The author has divided the book into three parts followed by a conclusion and an appendix. These parts include “the artist” (Part I), “the fresco” (Part II), and “the icon” (Part III). Scholars of Byzantine art will benefit from Part II, which intelligently unpacks the frescoes’ messages of predestined salvation for humanity, Mary's roles as priest and embodiment of Eucharistic prayer, and the Arakiotēssa's contribution to these messages. In the appendix, Milliner argues that a single painter, Theodore Apsevdis of Constantinople, was responsible for the Arakiotēssa and additional twelfth-century frescoes.

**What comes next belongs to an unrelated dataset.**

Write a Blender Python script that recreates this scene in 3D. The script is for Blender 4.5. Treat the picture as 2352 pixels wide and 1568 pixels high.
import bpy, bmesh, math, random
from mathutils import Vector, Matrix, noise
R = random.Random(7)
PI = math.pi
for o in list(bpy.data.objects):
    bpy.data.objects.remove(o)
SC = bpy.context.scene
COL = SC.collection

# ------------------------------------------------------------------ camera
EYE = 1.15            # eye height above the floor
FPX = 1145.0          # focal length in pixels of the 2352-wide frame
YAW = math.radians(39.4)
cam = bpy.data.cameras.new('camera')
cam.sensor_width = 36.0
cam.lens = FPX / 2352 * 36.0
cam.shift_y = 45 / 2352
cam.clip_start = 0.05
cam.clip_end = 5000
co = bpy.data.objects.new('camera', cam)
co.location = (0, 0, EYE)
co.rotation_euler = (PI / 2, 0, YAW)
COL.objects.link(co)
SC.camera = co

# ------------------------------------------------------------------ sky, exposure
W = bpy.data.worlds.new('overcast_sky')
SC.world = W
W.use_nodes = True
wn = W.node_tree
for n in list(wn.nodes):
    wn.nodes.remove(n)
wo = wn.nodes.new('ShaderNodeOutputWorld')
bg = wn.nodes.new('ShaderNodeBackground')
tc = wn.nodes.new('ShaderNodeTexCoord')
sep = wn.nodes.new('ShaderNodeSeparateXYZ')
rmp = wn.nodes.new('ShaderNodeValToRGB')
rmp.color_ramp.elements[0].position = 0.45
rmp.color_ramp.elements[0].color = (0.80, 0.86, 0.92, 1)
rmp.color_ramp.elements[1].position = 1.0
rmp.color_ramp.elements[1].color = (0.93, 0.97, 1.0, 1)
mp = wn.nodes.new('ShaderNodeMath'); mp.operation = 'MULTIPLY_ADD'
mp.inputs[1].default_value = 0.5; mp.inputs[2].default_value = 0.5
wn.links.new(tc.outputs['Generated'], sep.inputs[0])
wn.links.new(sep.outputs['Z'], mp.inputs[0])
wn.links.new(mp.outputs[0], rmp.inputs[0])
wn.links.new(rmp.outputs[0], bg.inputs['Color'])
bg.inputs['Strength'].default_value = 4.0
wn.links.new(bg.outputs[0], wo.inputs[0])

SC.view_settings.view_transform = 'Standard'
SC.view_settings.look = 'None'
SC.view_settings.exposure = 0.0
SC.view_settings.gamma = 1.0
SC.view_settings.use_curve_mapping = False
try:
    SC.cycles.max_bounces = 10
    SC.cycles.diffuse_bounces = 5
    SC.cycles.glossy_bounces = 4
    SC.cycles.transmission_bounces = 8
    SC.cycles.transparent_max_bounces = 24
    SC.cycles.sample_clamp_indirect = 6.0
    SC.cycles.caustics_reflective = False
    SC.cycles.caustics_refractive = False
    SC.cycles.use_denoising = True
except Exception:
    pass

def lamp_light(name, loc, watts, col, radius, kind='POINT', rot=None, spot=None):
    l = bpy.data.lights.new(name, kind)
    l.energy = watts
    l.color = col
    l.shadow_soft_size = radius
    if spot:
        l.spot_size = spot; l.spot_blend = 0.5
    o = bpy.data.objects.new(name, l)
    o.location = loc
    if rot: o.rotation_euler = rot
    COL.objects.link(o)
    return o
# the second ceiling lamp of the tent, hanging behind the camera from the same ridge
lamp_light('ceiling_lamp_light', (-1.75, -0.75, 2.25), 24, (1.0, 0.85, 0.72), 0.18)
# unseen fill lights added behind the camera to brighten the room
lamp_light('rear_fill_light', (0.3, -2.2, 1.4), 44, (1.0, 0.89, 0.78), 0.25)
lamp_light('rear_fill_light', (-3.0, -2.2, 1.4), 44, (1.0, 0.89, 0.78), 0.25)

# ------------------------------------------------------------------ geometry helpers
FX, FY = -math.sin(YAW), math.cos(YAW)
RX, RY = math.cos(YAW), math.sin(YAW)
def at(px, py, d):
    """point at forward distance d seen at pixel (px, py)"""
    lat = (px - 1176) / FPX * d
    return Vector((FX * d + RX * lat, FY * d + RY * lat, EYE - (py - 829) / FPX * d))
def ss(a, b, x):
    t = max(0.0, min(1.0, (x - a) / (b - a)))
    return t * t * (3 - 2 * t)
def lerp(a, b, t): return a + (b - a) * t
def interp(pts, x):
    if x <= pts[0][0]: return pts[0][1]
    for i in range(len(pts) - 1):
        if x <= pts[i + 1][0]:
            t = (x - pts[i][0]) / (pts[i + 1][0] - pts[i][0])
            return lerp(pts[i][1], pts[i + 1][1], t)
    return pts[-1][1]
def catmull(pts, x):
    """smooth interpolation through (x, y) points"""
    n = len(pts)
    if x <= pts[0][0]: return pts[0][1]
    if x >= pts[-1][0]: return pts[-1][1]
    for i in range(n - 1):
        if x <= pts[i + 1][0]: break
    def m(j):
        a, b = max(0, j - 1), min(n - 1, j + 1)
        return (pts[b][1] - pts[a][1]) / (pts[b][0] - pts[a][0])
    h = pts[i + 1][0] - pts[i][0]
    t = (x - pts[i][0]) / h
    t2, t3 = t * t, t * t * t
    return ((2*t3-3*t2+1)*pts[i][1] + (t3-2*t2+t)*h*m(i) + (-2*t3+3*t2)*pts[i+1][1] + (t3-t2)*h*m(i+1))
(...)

In its objective to map a particular icon's history, Milliner's book aligns with earlier publications dedicated either to a singular icon or to an icon's characteristic representation and that representation's development past the Middle Ages. If past investigations have stressed the Virgin Mary's participation in military victories and consolidation of imperial power, Milliner reminds scholars “that Mary was a chief source of support during the empire's collapse as well,” pointing out the Virgin of the Passion's proximity to “flash points of military failure” (5). For example, as Venetian or Ottoman invaders encroached on Zara, Kastoria, and Kosovo, wall paintings and icons of the Virgin of the Passion, Milliner suggests, appeared—in some instances, “centuries afterward”—in response to defeats Christians suffered (112). Milliner discusses the icon through the lens of loss, whether it be militaristic, communal, or personal, but he represents the icon also as a buffer mediating loss. The Virgin of the Passion “teaches us how to bear suffering when, despite our legitimate efforts to forestall it for ourselves or for others, suffering finds us still” (135).

In writing this review, I have distinguished the twelfth-century Arakiotēssa from Ritzos's fifteenth-century icon—a distinction not made clearly in Milliner's study, which often conflates the icons. (Milliner never addresses why he refers to the former image by the modern title “Virgin of the Passion” rather than its original epithet.) Does this conflation overlook an additional stage in the Arakiotēssa's development or, perhaps, a different icon altogether? An early-seventeenth-century Cretan icon preserved at the Monastery of St. Catherine at Sinai replicates Ritzos's Virgin of the Passion. The Cretan icon has the epithet Amolyntos, “undefiled” or “immaculate.” A fourteenth-century manuscript (GIM Syn. gr. 429) attributed to Constantinople contains a penitential canon dedicated to the Mother of God Amolyntos. Nancy Ševčenko has suggested this kanon might have addressed an actual icon of the Mother of God (“Icons in the Liturgy,” Dumbarton Oaks Papers 45 [1991]: 55 n. 75). Does the history of the icon type at the center of Milliner's study, then, include a Constantinopolitan icon labeled Amolyntos and visually akin to Ritzos's icon? If so, might the Virgin of the Passion's dissemination be attributed not to violence and defeat, as Milliner proposes, but to the combination of elements used in various icons of the Mother of God? Robert S. Nelson's recent article, which offers critical nuance to Milliner's overview of the Mother of Perpetual Help's post-medieval history, mentions the latter possibility (“From Crete to Singapore via Rome and St. Louis: An Orthodox Icon becomes Catholic,” Res: Anthropology and Aesthetics 77–78 [2022]: 144).

At times Milliner's book provides fully imagined scenarios. For example, in the twelfth century, Theodore Apsevdis might have entered Constantinople's Church of Hagia Sophia prior to his departure for Cyprus. Once inside, so Milliner invents, “as Theodore's eyes extended upward . . . massive seraphim in each of the four pendentives . . . beckoned Theodore farther upward” (17–18). But Natalia Teteriatnikov has attributed these seraphim to the fourteenth century (Justinianic Mosaics of Hagia Sophia and their Aftermath [Washington, DC: Dumbarton Oaks Research Library and Collection, 2017], 33). Scholars of Byzantine art will find in Milliner's text additional inventions as well as interpretive leaps.

The Mother of the Lamb evokes Byzantine icons’ theological richness and significances, and the book attests to their persistence into today's visual landscapes. The Arakiotēssa, the Virgin of the Passion, the Hodegetria, and additional icons of Mary equally participate in this persistence.